We’re also very capable of other things, the less desirable things, the things that are the opposite of those things we think of as “good.” We can destroy and hurt and hate. We can be selfish, mean and abusive.

But what we also have is the ability to learn and the power – a superpower, really, in the context of the rest of creation – to choose which path we will take.

So. Let’s keep on being honest here: going to church does not make you perfect, holy, righteous, honourable, virtuous, innocent, godlike or better than anyone else. It just doesn’t. And I don’t just mean going in the building, whether you’re able to do that right now or not, I mean participating in the life of a faith community.

Now hang on a minute. In case you think I’m suggesting that church isn’t a good thing, I’m not. Church is great. Church is awesome and amazing. Or it can be. It’s just that it takes more than the presence of God, it needs the presence of you. All of you, sincerely willing to be part of something and let it be a part of you.

Nothing can make you any closer to God, more holy, more righteous or honourable or virtuous than the choices you make and what you do with your life. And that still doesn’t make you better than anyone else, it makes you a better you. The only perfect you can be is what you already are: perfectly you.
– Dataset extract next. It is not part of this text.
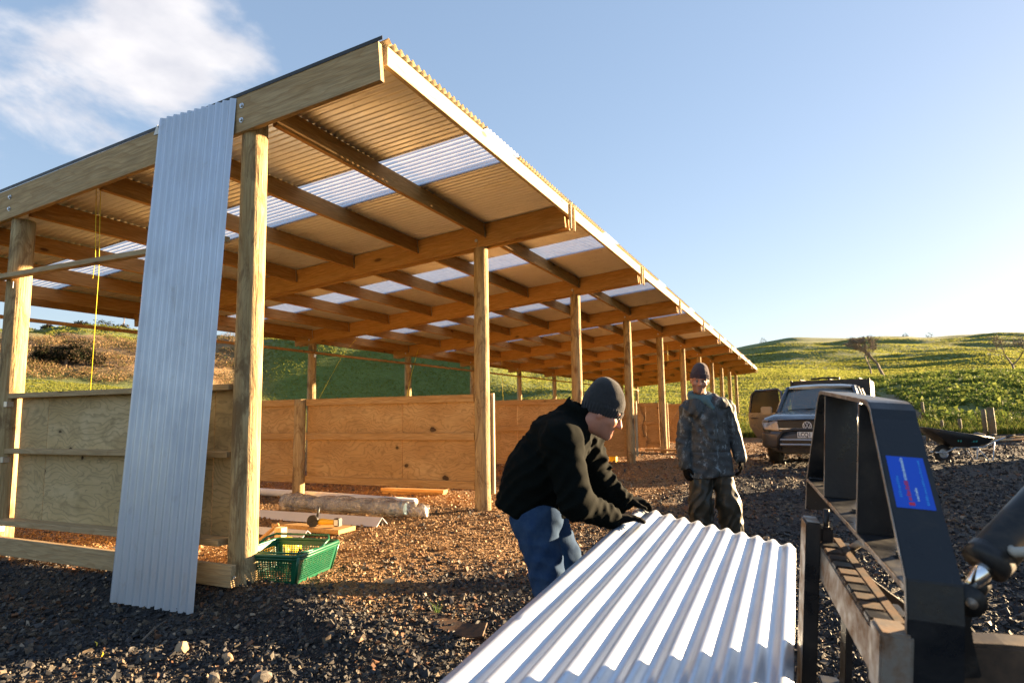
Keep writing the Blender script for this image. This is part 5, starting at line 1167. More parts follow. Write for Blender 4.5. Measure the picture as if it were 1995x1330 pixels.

Finding that in ourselves and seeing it in others is what communities are all about.

Communities of faith – any religion or faith tradition – ought to be about that. Jesus was certainly about that.

I hope this is understood by people who go to church and by people who don’t. People who go to church need to remember that just walking through the door isn’t everything. Especially right now, when we’re missing our place to gather as well as those we gather with. It can be an important piece of our life – it certainly is mine – but it’s because that place is where we learn and share with others as part of a faith community and, most importantly, how we grow into living out the love of Jesus in our daily lives. People who don’t go to church need to remember that the church is people, just like you and me, and – histories not withstanding – we’re just trying to be better people and this way has meaning for us. And it might for you, too. Please don’t assume you know “church” until you try – and please do try! As far as I know, every church welcomes anyone.

Wait. They do, don’t they? Shouldn’t they?